Matt Moulding gives up The Hut Group’s pledge on £100m loan deal

Moulding gives up Hut Group’s pledge on £100m loan deal in bid to restore confidence after share price collapse

The Hut Group founder Matt Moulding has cancelled a deal that saw him pledge company shares as collateral against a £100million personal loan.

As he strives to restore confidence following a collapse in the share price, the 49-year-old unwound the arrangement agreed before THG floated.

The deal with Barclays saw Moulding put up 28m THG shares as collateral for the loan while his wife Jodie pledged 9.8m, and his holding company FIC Shareco Ltd 144m. 

The Hut Group founder Matt Moulding (pictured) has cancelled a deal that saw him pledge company shares as collateral against a £100m personal loan

An insider said loans of this type, secured against shareholdings, were ‘typical’ for founders who wanted to release wealth almost entirely tied up in their company.

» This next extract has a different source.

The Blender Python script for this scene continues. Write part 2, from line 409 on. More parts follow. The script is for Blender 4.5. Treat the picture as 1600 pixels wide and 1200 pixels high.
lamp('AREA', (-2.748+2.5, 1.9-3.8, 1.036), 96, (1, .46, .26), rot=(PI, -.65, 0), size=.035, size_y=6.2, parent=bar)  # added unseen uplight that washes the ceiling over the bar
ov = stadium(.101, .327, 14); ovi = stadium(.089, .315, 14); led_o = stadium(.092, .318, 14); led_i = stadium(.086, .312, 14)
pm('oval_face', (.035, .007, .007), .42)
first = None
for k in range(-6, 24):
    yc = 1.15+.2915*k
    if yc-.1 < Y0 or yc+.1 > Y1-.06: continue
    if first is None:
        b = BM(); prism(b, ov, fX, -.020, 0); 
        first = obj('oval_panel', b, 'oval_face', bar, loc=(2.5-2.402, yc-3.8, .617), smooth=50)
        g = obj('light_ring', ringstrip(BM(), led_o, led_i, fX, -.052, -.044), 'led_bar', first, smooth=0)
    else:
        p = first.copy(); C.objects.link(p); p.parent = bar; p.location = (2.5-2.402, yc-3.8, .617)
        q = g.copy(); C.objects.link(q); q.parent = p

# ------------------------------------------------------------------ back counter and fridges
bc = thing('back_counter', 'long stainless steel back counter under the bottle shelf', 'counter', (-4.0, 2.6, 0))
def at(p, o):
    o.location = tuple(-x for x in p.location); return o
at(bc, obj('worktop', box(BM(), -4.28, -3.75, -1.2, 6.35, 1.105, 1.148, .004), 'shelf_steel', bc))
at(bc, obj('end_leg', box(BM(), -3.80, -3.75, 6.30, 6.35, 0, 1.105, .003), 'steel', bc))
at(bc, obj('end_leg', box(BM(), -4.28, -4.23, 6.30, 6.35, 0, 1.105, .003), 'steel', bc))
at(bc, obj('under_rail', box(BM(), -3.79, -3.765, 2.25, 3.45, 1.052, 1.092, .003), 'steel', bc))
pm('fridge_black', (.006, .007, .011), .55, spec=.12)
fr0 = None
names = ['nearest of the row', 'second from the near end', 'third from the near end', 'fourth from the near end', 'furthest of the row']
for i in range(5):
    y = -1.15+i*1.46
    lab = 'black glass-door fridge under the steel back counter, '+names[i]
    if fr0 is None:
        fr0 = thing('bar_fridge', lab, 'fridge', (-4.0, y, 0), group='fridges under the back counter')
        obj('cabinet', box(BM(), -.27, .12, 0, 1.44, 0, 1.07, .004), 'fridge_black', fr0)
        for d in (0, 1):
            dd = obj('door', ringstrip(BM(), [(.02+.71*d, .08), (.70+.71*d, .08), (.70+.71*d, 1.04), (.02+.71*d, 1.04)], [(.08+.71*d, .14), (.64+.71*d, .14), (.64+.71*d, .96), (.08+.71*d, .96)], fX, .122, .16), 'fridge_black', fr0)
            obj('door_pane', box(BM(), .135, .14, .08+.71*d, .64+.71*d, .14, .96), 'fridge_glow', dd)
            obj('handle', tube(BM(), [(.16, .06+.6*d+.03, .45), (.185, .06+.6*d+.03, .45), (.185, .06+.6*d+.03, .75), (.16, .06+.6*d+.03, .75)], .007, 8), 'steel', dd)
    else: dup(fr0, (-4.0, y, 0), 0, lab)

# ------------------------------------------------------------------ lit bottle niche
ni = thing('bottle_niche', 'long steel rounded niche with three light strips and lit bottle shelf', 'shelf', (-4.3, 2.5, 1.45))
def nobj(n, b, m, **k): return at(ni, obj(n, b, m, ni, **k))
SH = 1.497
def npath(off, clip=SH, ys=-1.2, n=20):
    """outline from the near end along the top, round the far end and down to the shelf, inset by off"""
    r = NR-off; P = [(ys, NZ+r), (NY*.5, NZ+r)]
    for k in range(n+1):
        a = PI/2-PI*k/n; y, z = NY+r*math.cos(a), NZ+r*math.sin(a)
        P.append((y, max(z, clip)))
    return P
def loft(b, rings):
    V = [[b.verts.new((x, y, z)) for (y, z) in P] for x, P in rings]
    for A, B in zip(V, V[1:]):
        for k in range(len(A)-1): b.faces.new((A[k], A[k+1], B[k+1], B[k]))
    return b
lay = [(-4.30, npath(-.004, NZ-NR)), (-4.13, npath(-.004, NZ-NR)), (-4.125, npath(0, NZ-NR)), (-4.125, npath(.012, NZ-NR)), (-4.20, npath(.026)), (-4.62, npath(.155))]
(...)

But the pledge of shares – which could have seen Barclays ending up with a near-19pc stake in THG if there were a default – was highlighted as a ‘significant red flag’ in a critical research note by The Analyst this month.

That note accelerated a sell-off in the online retailer’s shares that was already underway. The crisis mounted after a disastrous presentation by Moulding to investors last week that saw the shares crash 35 per cent in two hours.

Blaming short-sellers, Moulding told the Mail at the time: ‘It has not been a great day.’

He has since moved to rid the company – whose brands include Lookfantastic and Espa – of governance quirks to halt the falling share price.

He has surrendered his ‘golden share’, which gave him the right to veto takeovers for three years, enabling the stock to enter the FTSE 100. 

The firm is also on the hunt for a new non-executive director, and is reportedly in advanced talks with Andreas Hansson, a senior SoftBank executive.

The share price has stabilised – and rose 1.4 per cent or 4.6p to 330p yesterday – despite the firm not yet addressing concerns over Ingenuity.

Moulding remains executive chairman, meaning there is no independent chairman. He is also THG’s landlord, pocketing £19.4million from the company in rent each year.

He has claimed an all-share bonus, worth £830million at the time, for pushing THG’s share market value temporarily above £7.25billion. A trading update for three months to September is due on Tuesday.

Analysts at Jefferies said: ‘Ultimately it is a confirmation of ongoing strong trading progress and upbeat revenue expansion at Ingenuity which will be critical to a rebound in THG’s valuation.’